No Regrets 3: An Anthology of the Sydney Women Writing Workshop. Published by the No Regrets Group. 1985. Review Published in Tribune – Summer Reading Issue (no 2406) 11 December 1985.

“Literary history and the past are dark with silences”, declared Tillie Olsen in Silences. These silences, she argues, were due to a number of factors ‘including class, colour, sex and the times and climate into which one is born.”

Over the last decade, women writers in Australia have been attempting to make themselves heard above that silence. A measure of their success has been the number of contemporary women writers being published and the growth of women’s publishing ventures such as Sybylla, Sea Cruise Books and Redress Press.

Another result of the revival of women’s writing has been the ‘rescuing’ of women’s writing from literary oblivion. The republishing of works  by authors such as M. Barnard Eldershaw, Eleanor Dark and Christina Stead among others, has created an alternative to the conservative, male dominated, traditional literary history of Australia.

The creation of an alternative structure to the existing literary hierarchy has been one of the most important long-term results of the women’s writing movement. It is probably this aspect that the literary establishment finds the most threatening.

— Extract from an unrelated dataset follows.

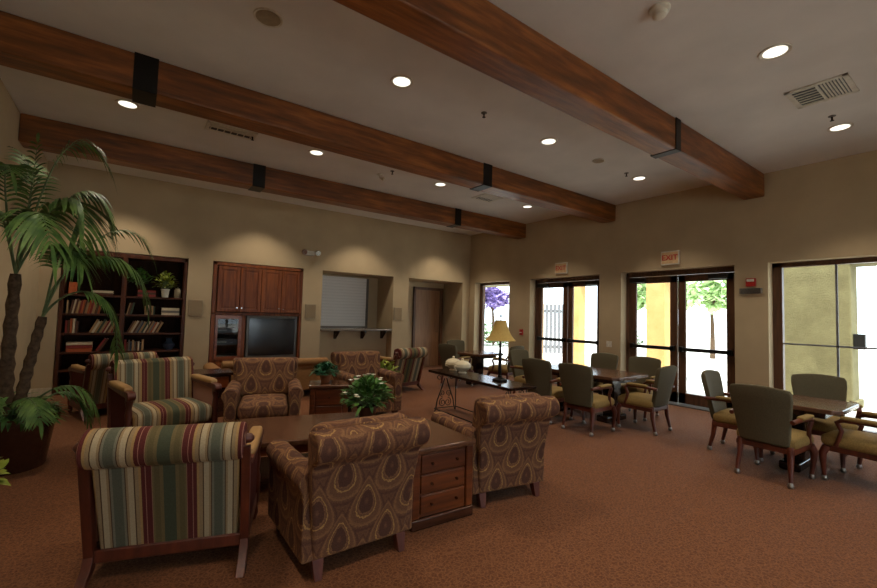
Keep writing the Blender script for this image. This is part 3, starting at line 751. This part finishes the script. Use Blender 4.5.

There are many reasons behind the growth of women’s’ writing which, of course, parallels the growth of the women’s movement in general. However, in part it can also be seen as a reaction against the writers of the so-called ‘generation of ’68’.

The generation of ’68 is a term used loosely to describe a number of young writers who first came to prominence in the late sixties. They saw themselves as ‘poetic revolutionaries’ attacking the bastions of traditional Australian literature. With a few exceptions, however, they were male. The vast majority of women in ‘the scene’ were there as girlfriends or wives.

In time, a number of women only writing  workshops were formed, one of which was the Sydney Women Writers Workshop (also known as the No Regrets Group) in 1978. For over seven years the No Regrets Group has met at member’s houses to read and discuss their work, as well as discussing practical and theoretical issues. Their influence, however, has extended beyond the actual group members through the compilation of three anthologies. Their most recent publication, No Regrets 3,  was recently launched at the Performance Space in Sydney. It contains work by sixteen women from the group, together with statements by each on their writing.

Although it is an often repeated assertion that all writing is political, it remains a concept which the literary establishment has difficulty coming to terms with. The women in No Regrets 3, however, repeat this assertion with a convincing directness  which comes from personal experience. Barbara Brooks, for example, says “You can hardly put pen to paper, or even open your mouth, as a woman writer, before you have to confront your experience as a woman, your power, or lack of it.” Anne Lawrence is a little more positive: “being a writer is just my way and I know that there are more women finding and owning their voices, power and creativity with honesty , integrity and great responsibility.” Uyen Loewald sees her writing in terms of her position as a migrant in a society where people refuse to try and understand her: “I began writing….when I realised that there was no other way to establish justice for myself and other people like me.”

The writing itself is varied and refreshing in its scope. It is particularly exciting to come across work by writers I hadn’t heard of before, such as Chitra Fernando, Marion Consandine, Coren Caplan, Anna Valerio, Loretta Re and Jo Garolis.

The influence of the first two No Regrets  anthologies has extended beyond the women’s writing movement. As the Adelaide based writer, Moya Costello, pointed out on a recent Crystal Set program (2SER-FM Sydney), a number of male writers have obviously been influenced, not just by the way women write, but by the supportive networks set up by women writers and the concerns which motivate many women to write.

No Regrets 3, together with the first two anthologies, provide useful models, not only for women writers, but all writers who feel surrounded by ‘silences’.